Sunday, February 13, 2011

Book Review: Curious Englishman Who Posted Himself

So anyone who has been with me since the beginning of this blog (it hasnt been that long ago) probably recognize the title of the book listed above. The Curious Englishman is a book about the mailings of W. Reginald Bray (1879-1939). As a young man Bray bought a copy of the Post Office Guide and apparently read it cover to cover. He proceeded to test the limits of the Postal Service by mailing odd objects (Bike pump, a turnip, and a rabbits skull) all of which made it to their destinations. He also sent mail with interesting addresses.

The above card was addressed to the "Resident nearest this rock". The interesting thing is that it made it to it's destination and made it back to Bray as well. (Back then if you sent the mail back to sender before the next day was over it would be delivered without an extra charge.)

The book is filled with all kinds of premium photos or scans of the various mail experiments that Bray sent. There were a few things that I would love to try here in the states..though most of what he did I am sure would not pass our Postal Code. Haha.

Overall, I really enjoyed reading this book. The history is pretty fascinating and seeing his experiments is really awesome too. You can find out more about his experiments by looking at the website created by the author..and if you would like to order this can find it on amazon.


  1. That is fascinating and quite in line with the exhibit that I saw today at the stamp convention in Charleston. There were all sorts of letters that were unusual in some way. One had just a map to a place rather than an address and another had only a description. Among others was one that survived the Lockerbie Scotland flight and another that was charred from a Unabomber mailing.
    I'm going to have tocheck out this book, thanks.
    xoxo Kim

  2. The exhibit that you saw sounds really neat!! The author said that some of the mailings Bray sent..including some postcards where the address was simply a picture of a house..are still "lost". Perhaps someday we will have the luck to run across one of them. =)

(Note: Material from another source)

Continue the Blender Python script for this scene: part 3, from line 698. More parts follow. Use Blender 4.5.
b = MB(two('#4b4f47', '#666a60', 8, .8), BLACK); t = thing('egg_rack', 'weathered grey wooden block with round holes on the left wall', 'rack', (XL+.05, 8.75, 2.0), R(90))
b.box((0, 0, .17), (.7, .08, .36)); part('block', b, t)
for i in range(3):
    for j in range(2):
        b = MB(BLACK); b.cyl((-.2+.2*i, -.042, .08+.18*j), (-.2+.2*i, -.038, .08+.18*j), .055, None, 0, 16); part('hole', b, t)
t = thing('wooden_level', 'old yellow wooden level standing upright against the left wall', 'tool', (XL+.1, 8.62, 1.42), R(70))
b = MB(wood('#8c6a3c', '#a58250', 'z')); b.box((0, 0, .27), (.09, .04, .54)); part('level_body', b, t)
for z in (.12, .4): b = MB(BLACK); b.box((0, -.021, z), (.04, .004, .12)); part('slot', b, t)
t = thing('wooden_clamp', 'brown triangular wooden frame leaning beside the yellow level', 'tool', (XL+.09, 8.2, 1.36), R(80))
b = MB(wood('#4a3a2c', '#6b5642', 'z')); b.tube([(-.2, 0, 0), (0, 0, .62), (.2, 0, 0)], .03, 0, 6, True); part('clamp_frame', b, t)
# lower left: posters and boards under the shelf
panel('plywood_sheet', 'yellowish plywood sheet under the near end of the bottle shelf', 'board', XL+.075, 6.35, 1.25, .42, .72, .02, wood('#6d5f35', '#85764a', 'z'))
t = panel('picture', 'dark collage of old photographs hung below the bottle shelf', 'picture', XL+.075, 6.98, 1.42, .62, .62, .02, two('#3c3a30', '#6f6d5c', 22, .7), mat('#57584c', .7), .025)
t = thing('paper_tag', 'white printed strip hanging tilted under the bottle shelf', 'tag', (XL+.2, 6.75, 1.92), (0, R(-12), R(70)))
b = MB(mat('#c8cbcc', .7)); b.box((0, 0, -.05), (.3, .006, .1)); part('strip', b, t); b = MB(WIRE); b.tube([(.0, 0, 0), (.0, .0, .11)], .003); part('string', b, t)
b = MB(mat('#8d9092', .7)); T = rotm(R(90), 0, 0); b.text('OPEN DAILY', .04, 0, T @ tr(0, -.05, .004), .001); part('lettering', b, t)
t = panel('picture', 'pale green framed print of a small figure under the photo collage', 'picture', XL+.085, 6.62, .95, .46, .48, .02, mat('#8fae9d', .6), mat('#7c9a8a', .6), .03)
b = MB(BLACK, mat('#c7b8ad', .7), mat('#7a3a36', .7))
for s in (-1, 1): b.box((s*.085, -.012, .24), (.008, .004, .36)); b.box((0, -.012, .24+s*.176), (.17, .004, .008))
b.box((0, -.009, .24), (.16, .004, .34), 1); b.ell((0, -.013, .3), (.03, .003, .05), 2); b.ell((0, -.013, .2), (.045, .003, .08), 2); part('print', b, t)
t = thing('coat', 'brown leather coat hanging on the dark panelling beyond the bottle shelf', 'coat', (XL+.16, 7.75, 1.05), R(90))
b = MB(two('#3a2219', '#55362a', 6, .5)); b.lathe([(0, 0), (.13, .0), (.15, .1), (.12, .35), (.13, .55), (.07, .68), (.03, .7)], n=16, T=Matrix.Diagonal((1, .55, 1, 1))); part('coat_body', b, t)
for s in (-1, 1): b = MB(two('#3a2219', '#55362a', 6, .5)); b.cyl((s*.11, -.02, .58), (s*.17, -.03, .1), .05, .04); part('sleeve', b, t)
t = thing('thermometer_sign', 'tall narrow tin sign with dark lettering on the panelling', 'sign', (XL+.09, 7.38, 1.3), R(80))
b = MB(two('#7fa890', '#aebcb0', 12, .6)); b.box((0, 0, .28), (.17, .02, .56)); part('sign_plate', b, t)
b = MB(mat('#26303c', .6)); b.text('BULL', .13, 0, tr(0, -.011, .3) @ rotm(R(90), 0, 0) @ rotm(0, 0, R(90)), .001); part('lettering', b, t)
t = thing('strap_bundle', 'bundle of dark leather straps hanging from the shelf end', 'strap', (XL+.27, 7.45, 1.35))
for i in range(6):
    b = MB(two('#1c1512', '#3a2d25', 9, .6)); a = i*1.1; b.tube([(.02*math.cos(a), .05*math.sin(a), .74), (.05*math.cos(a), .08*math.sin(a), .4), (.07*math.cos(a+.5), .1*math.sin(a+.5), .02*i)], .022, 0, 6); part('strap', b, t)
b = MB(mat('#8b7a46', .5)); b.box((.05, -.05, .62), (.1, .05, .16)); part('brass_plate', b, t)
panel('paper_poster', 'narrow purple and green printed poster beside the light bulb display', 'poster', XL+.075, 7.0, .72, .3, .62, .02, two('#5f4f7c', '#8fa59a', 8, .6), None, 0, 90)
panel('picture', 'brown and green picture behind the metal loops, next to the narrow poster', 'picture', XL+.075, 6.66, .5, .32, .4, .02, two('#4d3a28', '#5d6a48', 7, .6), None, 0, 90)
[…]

  3. Thanks for the book review. This guy sounds pretty cool. I will have to check it out...seems like we can mail some inter tingly shaped pieces here too. Xox corrine

  4. You are most welcome for the review. I figured it fit in perfectly with the other random posts that I have on this blog. Plus it is always good to see different examples of Mail Art.

  5. What mail art has a long tradition, doesn't it! Thanks for sharing this!!

  6. off to amazon, could use a good read.

  7. Yes from what I have read..mail art has been around since sending mail existed! Which is pretty amazing if you ask me.

    Jill, I will be looking forward to hearing what you think of the book. :)

  8. This book is right up my alley! I am offto order it now. It reminds of my friends in I in college- we used to send mail w/ just a name and city and see if it would make it- it usually did. I would love to work in the "dead mail" office and track down where lost letters go. Great postal blog!